About a third of the way up, there's a platform where we can rest and admire one of the most interesting features of the site: The West Frieze.
This was preserved by dint of having been covered by a further building; the Maya liked to improve their temples by building bigger ones on top of existing ones; this one started out about 600CE but was extended up to around 900CE. It originally went right around the building, but now only this and a similar fragment on the opposite side remain. What is visible on the building is in fact a fibreglass replica; the original remains about a metre behind the replica.

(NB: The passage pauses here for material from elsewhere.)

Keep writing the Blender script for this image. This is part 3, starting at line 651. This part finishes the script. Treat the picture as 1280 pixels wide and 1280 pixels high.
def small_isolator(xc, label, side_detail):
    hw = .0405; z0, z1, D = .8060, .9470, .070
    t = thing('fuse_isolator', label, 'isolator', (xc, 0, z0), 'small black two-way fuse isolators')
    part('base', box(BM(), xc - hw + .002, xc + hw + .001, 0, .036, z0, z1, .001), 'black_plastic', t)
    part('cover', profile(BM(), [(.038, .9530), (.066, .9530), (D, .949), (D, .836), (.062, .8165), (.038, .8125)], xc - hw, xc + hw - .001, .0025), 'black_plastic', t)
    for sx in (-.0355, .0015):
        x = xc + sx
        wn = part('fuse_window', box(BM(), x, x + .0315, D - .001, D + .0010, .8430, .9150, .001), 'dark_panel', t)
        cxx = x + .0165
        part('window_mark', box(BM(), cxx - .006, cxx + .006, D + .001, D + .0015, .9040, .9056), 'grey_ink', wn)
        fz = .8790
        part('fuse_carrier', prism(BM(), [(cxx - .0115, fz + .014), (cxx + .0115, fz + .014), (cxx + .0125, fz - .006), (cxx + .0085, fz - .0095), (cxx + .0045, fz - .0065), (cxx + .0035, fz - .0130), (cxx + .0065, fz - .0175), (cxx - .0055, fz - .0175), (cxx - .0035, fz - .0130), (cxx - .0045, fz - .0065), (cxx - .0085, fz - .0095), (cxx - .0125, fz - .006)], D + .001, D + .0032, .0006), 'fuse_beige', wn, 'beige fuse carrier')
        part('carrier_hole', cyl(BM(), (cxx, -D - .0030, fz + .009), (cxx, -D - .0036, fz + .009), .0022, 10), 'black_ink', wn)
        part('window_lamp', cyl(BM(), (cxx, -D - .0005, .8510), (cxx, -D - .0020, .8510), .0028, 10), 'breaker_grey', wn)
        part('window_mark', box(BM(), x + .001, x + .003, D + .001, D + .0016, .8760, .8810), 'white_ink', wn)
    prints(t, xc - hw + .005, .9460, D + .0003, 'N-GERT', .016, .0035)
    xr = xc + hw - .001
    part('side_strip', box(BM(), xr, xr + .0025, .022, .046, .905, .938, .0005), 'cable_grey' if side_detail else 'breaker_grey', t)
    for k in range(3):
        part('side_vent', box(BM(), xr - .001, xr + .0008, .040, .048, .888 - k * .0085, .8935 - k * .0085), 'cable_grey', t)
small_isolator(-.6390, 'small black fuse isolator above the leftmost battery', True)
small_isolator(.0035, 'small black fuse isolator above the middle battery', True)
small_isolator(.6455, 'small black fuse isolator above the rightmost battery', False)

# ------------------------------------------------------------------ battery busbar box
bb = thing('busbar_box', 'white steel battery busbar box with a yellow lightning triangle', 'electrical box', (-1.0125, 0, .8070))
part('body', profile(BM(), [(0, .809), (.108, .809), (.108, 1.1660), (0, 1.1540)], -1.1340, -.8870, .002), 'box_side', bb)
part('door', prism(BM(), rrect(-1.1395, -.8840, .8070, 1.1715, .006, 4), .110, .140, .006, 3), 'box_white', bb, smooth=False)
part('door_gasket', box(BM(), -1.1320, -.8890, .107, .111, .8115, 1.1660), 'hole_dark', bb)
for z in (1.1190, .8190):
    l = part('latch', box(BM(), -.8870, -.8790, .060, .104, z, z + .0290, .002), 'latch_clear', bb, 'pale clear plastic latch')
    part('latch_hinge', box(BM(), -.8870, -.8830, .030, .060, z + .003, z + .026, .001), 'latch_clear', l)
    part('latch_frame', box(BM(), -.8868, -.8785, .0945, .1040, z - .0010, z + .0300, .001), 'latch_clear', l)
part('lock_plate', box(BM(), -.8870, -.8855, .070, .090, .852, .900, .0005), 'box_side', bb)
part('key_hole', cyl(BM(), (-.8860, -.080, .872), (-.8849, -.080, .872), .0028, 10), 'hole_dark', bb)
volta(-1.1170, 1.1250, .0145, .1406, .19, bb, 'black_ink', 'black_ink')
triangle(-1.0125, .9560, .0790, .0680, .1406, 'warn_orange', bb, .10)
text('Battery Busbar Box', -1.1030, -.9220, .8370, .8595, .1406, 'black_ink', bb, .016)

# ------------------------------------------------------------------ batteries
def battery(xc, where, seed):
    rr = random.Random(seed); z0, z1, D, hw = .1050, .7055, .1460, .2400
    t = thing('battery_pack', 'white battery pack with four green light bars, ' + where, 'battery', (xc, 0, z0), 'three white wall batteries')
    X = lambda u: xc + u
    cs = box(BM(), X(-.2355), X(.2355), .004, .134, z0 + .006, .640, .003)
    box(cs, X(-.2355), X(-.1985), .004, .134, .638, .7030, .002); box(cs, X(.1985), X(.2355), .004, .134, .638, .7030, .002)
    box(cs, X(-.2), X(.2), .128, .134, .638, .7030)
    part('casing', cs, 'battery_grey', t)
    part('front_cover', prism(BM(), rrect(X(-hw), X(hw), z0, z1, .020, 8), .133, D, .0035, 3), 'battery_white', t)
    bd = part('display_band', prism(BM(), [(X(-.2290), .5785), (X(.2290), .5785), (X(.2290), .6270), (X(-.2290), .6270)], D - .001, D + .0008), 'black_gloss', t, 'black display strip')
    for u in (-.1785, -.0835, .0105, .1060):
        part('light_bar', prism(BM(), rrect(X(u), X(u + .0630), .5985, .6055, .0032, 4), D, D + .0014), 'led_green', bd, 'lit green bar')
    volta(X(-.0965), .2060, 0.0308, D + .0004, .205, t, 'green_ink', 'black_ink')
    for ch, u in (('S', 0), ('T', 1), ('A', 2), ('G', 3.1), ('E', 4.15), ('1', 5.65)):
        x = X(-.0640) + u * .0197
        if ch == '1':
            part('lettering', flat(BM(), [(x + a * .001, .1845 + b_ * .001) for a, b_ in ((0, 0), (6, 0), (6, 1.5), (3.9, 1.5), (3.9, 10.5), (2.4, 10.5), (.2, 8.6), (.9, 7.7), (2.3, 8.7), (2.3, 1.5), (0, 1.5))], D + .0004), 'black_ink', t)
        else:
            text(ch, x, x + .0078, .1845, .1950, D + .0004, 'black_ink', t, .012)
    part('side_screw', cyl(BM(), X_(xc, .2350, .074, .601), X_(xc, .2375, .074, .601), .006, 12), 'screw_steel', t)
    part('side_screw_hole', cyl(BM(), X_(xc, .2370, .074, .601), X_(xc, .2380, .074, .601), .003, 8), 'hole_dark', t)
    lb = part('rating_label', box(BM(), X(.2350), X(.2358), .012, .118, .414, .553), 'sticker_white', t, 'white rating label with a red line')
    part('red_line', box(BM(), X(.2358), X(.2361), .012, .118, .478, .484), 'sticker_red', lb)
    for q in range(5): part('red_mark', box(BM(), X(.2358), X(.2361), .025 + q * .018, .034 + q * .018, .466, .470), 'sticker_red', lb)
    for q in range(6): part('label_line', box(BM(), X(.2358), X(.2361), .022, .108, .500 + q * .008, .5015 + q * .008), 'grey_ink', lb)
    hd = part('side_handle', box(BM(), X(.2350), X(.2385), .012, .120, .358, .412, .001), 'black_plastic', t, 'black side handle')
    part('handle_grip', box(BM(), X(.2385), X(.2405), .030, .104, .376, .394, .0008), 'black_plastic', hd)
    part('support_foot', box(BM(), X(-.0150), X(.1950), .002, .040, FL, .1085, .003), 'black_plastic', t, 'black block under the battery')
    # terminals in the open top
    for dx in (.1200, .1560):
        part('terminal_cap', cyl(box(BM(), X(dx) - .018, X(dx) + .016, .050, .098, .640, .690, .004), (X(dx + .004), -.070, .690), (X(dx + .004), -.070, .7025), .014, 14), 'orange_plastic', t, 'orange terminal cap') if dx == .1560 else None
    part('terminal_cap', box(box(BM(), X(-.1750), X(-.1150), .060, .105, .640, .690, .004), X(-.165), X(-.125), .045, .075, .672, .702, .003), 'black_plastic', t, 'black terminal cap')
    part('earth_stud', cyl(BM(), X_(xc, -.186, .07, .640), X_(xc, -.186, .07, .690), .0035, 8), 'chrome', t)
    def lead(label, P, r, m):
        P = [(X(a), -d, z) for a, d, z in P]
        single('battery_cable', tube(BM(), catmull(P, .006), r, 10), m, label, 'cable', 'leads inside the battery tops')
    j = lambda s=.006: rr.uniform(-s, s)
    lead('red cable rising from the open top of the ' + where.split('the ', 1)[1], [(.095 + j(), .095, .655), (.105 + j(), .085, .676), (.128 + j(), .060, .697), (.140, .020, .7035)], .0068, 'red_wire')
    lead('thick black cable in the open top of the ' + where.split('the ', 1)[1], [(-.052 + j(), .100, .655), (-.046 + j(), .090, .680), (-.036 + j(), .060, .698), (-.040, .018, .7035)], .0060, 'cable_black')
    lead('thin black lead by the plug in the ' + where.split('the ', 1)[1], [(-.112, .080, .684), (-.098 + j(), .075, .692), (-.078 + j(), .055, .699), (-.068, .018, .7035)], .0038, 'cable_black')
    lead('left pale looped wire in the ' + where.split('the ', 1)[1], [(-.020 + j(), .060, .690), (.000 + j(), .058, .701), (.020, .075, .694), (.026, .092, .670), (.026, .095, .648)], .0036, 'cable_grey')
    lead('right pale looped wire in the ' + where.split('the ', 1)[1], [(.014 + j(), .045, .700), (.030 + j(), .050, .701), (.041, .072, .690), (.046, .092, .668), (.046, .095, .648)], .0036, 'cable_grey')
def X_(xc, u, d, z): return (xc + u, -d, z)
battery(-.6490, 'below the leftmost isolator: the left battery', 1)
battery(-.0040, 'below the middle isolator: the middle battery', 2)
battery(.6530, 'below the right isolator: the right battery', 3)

On the lower half of this, an ancestral deity is represented between the sun god (L) and rain god (R). Above the sun god is the lower half of a bloke on a throne, probably a ruler. What's interesting here though is the picture next to it:

 Doesn't that pose look rather Egyptian, don'tchafink? Coincidence? Must be - the two civilisations were thousands of miles (and a couple of millennia) apart.

Striking resemblance though.

Onwards we go, up the (rather narrow) inner stairs:
Up the stairs (Helen)  Up the stairs (Eric)

...until we get to the top.

Oh my.
View from the top

That's Guatemala just over there. Somewhere in that dense jungle is a thick, straight line marking the border. I know cuz I seen it on Google Maps.
I did a nifty panoramic video sweep from up here. I think my camera must have got vertigo, because there's no sign of it on the camera's memory card. We'll just have to go back...

Back down, then, stopping for a family snap at the East Frieze, before heading back down the hill to the ferry again.

And there's our Iguana, gone for a swim to get to the guava on the opposite bank.

...pursued, unfortunately, by not-very-Eco-Tourists in kayaks.
Iguana - pursued Iguana - Intercepted!
The poor thing nearly made it to his favourite fruit, but got intercepted and turned back, with a trio of pillocks in its wake.

At least they went away after that, leaving enough peace for a Mangrove Swallow to pose for me.

Thence homewards, but not before stopping for a meal of chicken and rice... and one of the hottest chilli sauces known to mankind, manufactured locally. Naturally I had to bring some home with me :)
What with the leaf-o-caine (which was still making the tip of my tongue tingle) and the sauce, I could barely speak.
Helen took the opportunity to continue her search for the perfect Margarita.

Sanny's Grill: 7/10
(click for map)

I'd been looking forward to this trip for weeks, and was worried that it wouldn't live up to my own hype for it.
It delivered in spades. Being aboard the ferry that I'd seen in so many photos online, then climbing this massive, ancient structure was a truly amazing experience.
And Javier Perez (from belizecruiseexcursions.com) was absolutely brilliant.

[1] Well, I can hardly call myself a "warrior", but I make some effort.
[2] No, not that Pedro
[3] Seriously. I actually ate a bit of leaf. I blame the heat.